What the task requires
Which lines include the word "objects"? Copy each of them.
#####
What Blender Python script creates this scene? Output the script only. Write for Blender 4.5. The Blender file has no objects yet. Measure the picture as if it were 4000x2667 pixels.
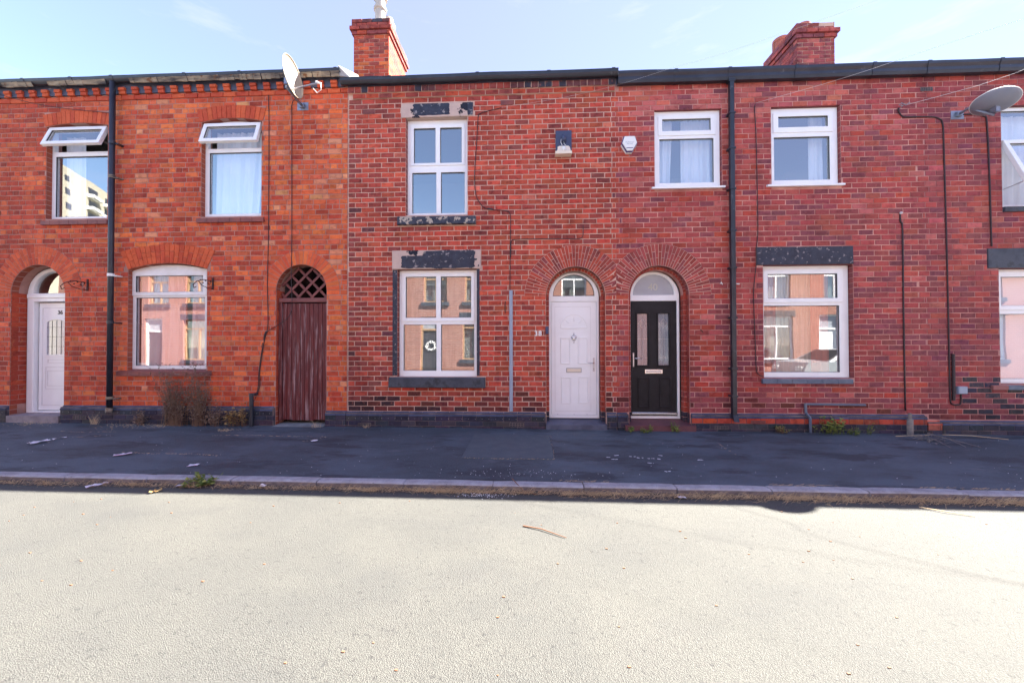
import bpy, bmesh, math, random
from mathutils import Vector, Matrix, noise
R = math.radians
rnd = random.Random(7)
sc = bpy.context.scene
col = sc.collection

# ------------------------------------------------------------------ camera
cd = bpy.data.cameras.new('camera'); cam = bpy.data.objects.new('camera', cd); col.objects.link(cam)
cd.sensor_width = 36; cd.lens = 13.24; cd.clip_start = .05; cd.clip_end = 2000
yaw, pitch, roll = R(2.52), R(.70), R(.12)
fw = Vector((-math.sin(yaw)*math.cos(pitch), math.cos(yaw)*math.cos(pitch), math.sin(pitch)))
r0 = Vector((math.cos(yaw), math.sin(yaw), 0)); u0 = r0.cross(fw)
rt = r0*math.cos(roll)-u0*math.sin(roll); up = u0*math.cos(roll)+r0*math.sin(roll)
mt = Matrix((rt, up, -fw)).transposed().to_4x4(); mt.translation = Vector((0, -6.4, 1.39))
cam.matrix_world = mt
sc.camera = cam

# ------------------------------------------------------------------ sky, sun, exposure
SUN = Vector((2.1, 1.0, 2.37)).normalized()
w = bpy.data.worlds.new('World'); sc.world = w; w.use_nodes = True
nt = w.node_tree; nt.nodes.clear()
def N(t, **k):
    n = nt.nodes.new(t)
    for a, b in k.items(): setattr(n, a, b)
    return n
sky = N('ShaderNodeTexSky'); sky.sky_type = 'NISHITA'; sky.sun_disc = False
sky.sun_elevation = math.asin(SUN.z); sky.sun_rotation = math.atan2(SUN.x, SUN.y)
sky.altitude = 50; sky.air_density = 1.0; sky.dust_density = 0.0; sky.ozone_density = 1.5
tc = N('ShaderNodeTexCoord'); mp = N('ShaderNodeMapping'); mp.inputs['Scale'].default_value = (1.6, 1.6, 7.5)
no = N('ShaderNodeTexNoise'); no.inputs['Scale'].default_value = 2.6; no.inputs['Detail'].default_value = 6; no.inputs['Roughness'].default_value = .62
rp = N('ShaderNodeValToRGB'); rp.color_ramp.elements[0].position = .56; rp.color_ramp.elements[1].position = .74
mx = N('ShaderNodeMix', data_type='RGBA'); ml = N('ShaderNodeMath', operation='MULTIPLY'); ml.inputs[1].default_value = .09
bg = N('ShaderNodeBackground'); bg.inputs['Strength'].default_value = .076; ou = N('ShaderNodeOutputWorld')
L = nt.links
L.new(tc.outputs['Generated'], mp.inputs[0]); L.new(mp.outputs[0], no.inputs['Vector']); L.new(no.outputs['Fac'], rp.inputs[0])
L.new(rp.outputs[0], ml.inputs[0]); L.new(ml.outputs[0], mx.inputs['Factor'])
mx.inputs['B'].default_value = (4.6, 3.9, 4.4, 1)
vl = N('ShaderNodeMix', data_type='RGBA'); vl.inputs['Factor'].default_value = .60; vl.inputs['B'].default_value = (1.12, 1.02, 1.85, 1)   # thin high veil of cloud
dn = N('ShaderNodeVectorMath', operation='DOT_PRODUCT'); dn.inputs[1].default_value = SUN; L.new(tc.outputs['Generated'], dn.inputs[0])
dm = N('ShaderNodeMapRange'); dm.inputs['From Min'].default_value = -.4; dm.inputs['From Max'].default_value = .55; dm.inputs['To Min'].default_value = .06; dm.inputs['To Max'].default_value = .62
L.new(dn.outputs['Value'], dm.inputs['Value']); L.new(dm.outputs[0], vl.inputs['Factor'])      # the veil is denser towards the sun
L.new(sky.outputs[0], vl.inputs['A']); L.new(vl.outputs['Result'], mx.inputs['A'])
L.new(mx.outputs['Result'], bg.inputs[0]); L.new(bg.outputs[0], ou.inputs[0])
sd = bpy.data.lights.new('sun', 'SUN'); sd.energy = 5; sd.angle = R(.5); sd.color = (1, .95, .85)
so = bpy.data.objects.new('sun', sd); col.objects.link(so); so.rotation_euler = SUN.to_track_quat('Z', 'Y').to_euler()
sc.view_settings.view_transform = 'Standard'; sc.view_settings.look = 'None'
sc.view_settings.exposure = 2.92; sc.view_settings.gamma = 1; sc.view_settings.use_curve_mapping = False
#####
Task response
What Blender Python script creates this scene? Output the script only. Write for Blender 4.5. The Blender file has no objects yet. Measure the picture as if it were 4000x2667 pixels.
cd = bpy.data.cameras.new('camera'); cam = bpy.data.objects.new('camera', cd); col.objects.link(cam)
so = bpy.data.objects.new('sun', sd); col.objects.link(so); so.rotation_euler = SUN.to_track_quat('Z', 'Y').to_euler()